La leyenda de Zelarayán
“Ese maldito canario” reúne fragmentos dispersos, entrevistas y anotaciones de Ricardo Zelarayán, autor de “Lata peinada” y “La obsesión del espacio”.
FLAVIO LO PRESTI

La leyenda de Ricardo Zelarayán entronca perfectamente con el panteón de melancólicos que en Héroes sin atributos construye Julio Premat con una serie de campeones de distintas formas de renuncia. Ese maldito canario registra zonas de esa biografía en pedazos de Zelarayán que van en esa dirección: entrerriano federalista y fijado en una posición de derrota histórica (en estos “restos” de su obra se repite varias veces la referencia a la triple derrota que significaron para Entre Ríos las muertes de Ramírez, Urquiza y López Jordán después de sus rebeliones contra Buenos Aires), especie de visitante sin residencia en el territorio enemigo de Buenos Aires, Zelarayán se desinteresó de su condición de autor hasta el punto de que esa condición fue asumida por la insistencia ajena, tanto de Norberto Soares (escritor y periodista de Primera Plana que le publicó un poema para “conseguirle un editor” a riesgo de romper una regla básica del periodismo cultural: que exista una obra en estado público sobre la que hablar) como de Oscar Masotta y, también, de los editores de Corregidor, que terminaron publicando La obsesión del espacio.
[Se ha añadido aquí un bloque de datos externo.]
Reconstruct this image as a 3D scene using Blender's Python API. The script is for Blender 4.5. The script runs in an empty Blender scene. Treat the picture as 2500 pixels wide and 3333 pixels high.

El destino de esos libros –después de una reticencia obstinada y fundamentada en una desconfianza (casi un desprecio) de la institución literaria– era la pérdida, la desaparición, el mito de lo inconcluso, pero como se encarga de señalar Osvaldo Aguirre en el prólogo, no por imposibilidad, por falta de trabajo, sino porque (como es claro en el caso de la legendaria Lata peinada) los mismos proyectos de Zelarayán estaban destinados a sabotear la dirección de una obra legible bajo las convenciones que se propuso erosionar, entre ellas la distinción entre prosa y poesía (la obsesión musical de Zelarayán lo llevaba a considerar una corriente interior de cada persona que se traducía en una música verbal, capaz de asomar incluso contra los diques de la represión) y la forma imposiblemente “aburrida” de la novela (que, por otra parte, era incapaz de escribir según propia confesión: “Además, yo no puedo escribir como Stephen King. No puedo hacer un best-séller. No me sale, no hay caso”).
Ese maldito canario se hace cargo de estos “restos” de la hiperproductividad a la que condenó a Zelarayán la autoexigencia, el vagar, la condición melancólica que le permitiría incorporarse a esos héroes sin atributos de Premat (en particular al maestro moral de Zelarayán, Macedonio Fernández, una de las fuentes de esa rareza en retirada que Piglia le atribuyó a la serie literaria argentina) con grandes ventajas: el espectáculo fastuoso (también abstruso, pero siempre atento a la cadencia interior de la que hablaba Zelarayán, algo perceptible en cualquier pasaje) del estilo de Lata peinada, de la que se recogen extensos fragmentos; el proceso de construcción de un idioma que tuvo la voluntad de abarcar la lengua nacional, que es muy visible en Lata peinada pero cuya cocina se puede ver en una serie de anotaciones hilarantes de la lengua argentina viva (“que Dios me perdone, pero ese debería haber nacido mellizo y morirse él”; “Dios inventó a los gallegos porque los burros no podían subir las escaleras”; “lo saludé y no era. A mí también a veces me saludan y no soy”); la lúcida voz de Zelarayán en entrevistas en las que aclara su poética (a su manera sinuosa); finalmente, un par de relatos que uno tendería a comparar (por dar un ejemplo) con Guimarães Rosa, una acción que nos valdría la reprimenda que Zelarayán registra haberle hecho a Piglia: ¿no podés leer algo sin compararlo con otra cosa?